Before long, Mendicina said, he began to realize that he was looking at the dashboard way more than necessary.
"Now, I might peek at it once or twice a weekend," he said. "If I look at it at 2 a.m. on a Saturday and something's red, they're already working on it -- that's why I have supervisors on the floor."
And if he takes a wee-hours peek at the dashboard, sees red -- and it's not being fixed, he said, he has far deeper problems than slowed production.
"You're only as good as the business is when you're gone," Mendicina said. "If you can't be gone for a week or two -- or a month -- without things falling apart, you're not doing a good job."
That doesn't mean he leaves work behind at the end of the day -- or even when he's on vacation.
"I can't just say I'll be gone for a week and I'm not taking my laptop," Mendi-cina said of vacations.
What he does, however, is strictly limit contact -- telling people he'll be available at a certain time for about an hour each day, "usually early in the morning or in the evening -- at a time that's convenient for my family, and that's when I'll be taking phone calls and checking e-mail.

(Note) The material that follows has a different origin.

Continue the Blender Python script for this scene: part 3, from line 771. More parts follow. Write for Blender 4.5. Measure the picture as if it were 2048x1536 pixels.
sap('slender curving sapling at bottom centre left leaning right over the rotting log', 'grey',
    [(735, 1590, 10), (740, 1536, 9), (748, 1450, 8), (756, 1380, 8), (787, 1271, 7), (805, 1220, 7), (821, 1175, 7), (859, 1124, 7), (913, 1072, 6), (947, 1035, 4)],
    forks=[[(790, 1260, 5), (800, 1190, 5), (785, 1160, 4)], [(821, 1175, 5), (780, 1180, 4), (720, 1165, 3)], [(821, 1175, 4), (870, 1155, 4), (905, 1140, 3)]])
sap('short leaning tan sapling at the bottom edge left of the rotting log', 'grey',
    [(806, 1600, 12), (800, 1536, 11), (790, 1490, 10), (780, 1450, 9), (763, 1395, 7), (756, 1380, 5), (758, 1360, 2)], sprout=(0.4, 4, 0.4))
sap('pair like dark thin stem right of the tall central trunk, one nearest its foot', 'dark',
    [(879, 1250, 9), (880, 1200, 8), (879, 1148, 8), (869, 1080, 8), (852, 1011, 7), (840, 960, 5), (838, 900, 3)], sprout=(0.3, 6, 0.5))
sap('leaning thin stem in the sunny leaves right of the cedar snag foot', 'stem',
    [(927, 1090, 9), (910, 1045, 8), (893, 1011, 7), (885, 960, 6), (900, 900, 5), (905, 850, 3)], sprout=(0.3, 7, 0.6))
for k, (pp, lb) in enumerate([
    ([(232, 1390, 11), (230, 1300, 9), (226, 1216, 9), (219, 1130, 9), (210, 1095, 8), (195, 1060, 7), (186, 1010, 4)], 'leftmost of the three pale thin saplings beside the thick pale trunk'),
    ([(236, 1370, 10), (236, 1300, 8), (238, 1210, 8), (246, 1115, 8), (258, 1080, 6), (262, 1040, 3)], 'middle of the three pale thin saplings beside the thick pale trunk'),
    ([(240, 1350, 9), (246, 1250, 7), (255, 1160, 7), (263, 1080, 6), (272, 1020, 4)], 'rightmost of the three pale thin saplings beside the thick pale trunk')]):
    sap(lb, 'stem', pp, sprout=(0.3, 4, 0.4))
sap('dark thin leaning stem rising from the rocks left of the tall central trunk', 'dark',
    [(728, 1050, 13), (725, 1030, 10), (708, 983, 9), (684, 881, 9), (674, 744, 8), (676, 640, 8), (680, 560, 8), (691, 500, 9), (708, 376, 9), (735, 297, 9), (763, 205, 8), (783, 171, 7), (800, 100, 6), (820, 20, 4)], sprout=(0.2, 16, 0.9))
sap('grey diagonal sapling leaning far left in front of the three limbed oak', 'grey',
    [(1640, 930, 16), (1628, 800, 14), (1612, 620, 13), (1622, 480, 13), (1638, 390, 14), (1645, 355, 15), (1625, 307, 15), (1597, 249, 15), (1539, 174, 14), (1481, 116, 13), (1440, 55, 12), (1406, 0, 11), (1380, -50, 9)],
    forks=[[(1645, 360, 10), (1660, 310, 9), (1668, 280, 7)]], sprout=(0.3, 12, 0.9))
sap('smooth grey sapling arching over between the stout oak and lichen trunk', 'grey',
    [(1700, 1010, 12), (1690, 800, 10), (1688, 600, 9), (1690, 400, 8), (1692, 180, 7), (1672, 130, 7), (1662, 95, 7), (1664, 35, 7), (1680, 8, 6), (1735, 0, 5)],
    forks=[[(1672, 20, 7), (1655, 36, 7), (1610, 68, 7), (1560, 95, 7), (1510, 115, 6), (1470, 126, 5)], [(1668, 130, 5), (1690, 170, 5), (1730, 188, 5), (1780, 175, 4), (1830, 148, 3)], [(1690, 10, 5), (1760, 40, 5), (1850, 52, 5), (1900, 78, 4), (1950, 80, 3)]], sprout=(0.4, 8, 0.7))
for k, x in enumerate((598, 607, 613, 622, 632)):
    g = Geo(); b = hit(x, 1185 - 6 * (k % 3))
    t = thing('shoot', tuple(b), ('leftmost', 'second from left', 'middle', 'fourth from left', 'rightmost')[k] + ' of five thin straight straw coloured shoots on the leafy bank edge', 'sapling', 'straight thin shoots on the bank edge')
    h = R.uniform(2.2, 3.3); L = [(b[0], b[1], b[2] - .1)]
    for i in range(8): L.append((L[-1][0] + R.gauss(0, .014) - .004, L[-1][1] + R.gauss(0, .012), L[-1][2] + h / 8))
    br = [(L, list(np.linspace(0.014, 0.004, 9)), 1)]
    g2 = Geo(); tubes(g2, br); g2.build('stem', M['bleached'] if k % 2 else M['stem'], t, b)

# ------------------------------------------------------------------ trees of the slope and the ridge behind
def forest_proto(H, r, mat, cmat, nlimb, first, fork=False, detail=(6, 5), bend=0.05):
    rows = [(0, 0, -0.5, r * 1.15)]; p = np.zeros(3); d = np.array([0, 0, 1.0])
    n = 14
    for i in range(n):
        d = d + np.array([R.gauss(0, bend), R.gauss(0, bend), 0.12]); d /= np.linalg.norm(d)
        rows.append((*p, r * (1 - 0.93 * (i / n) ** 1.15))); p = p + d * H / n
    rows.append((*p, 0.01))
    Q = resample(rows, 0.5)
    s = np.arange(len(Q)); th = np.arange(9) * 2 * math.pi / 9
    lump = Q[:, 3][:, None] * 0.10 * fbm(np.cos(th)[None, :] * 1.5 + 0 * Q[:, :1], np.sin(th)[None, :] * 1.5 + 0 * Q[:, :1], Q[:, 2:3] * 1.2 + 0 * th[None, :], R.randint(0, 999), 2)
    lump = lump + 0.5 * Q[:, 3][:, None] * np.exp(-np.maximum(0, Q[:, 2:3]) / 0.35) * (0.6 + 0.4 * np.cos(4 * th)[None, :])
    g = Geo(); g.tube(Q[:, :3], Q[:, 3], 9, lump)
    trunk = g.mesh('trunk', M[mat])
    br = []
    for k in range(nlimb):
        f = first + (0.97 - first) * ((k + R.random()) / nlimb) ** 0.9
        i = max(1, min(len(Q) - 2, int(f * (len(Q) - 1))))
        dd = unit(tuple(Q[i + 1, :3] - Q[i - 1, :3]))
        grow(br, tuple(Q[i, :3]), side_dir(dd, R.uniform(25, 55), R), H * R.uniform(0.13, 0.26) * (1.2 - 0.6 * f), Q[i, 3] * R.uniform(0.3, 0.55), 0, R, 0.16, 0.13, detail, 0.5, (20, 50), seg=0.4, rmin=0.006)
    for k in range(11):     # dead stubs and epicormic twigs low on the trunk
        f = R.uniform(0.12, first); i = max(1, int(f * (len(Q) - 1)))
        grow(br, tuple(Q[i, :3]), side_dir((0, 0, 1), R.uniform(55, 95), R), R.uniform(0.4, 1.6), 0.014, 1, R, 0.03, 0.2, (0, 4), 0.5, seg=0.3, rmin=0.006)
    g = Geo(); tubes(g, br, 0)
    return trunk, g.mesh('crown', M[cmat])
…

That usually works pretty well."
Dan Stutterheim, president of Kasa Companies, agreed the balance between work-life and life-life can be difficult to find, with texts and phone calls trying to demand immediate attention.
"My wife might say I still haven't," Stutterheim said.
He recently returned from a business trip to India -- where his cell phone didn't work, he said. He said that lack of connection had its positive points.
"It let me focus on what I was there to do," Stutterheim said.
He did have his laptop, so he could still check e-mail.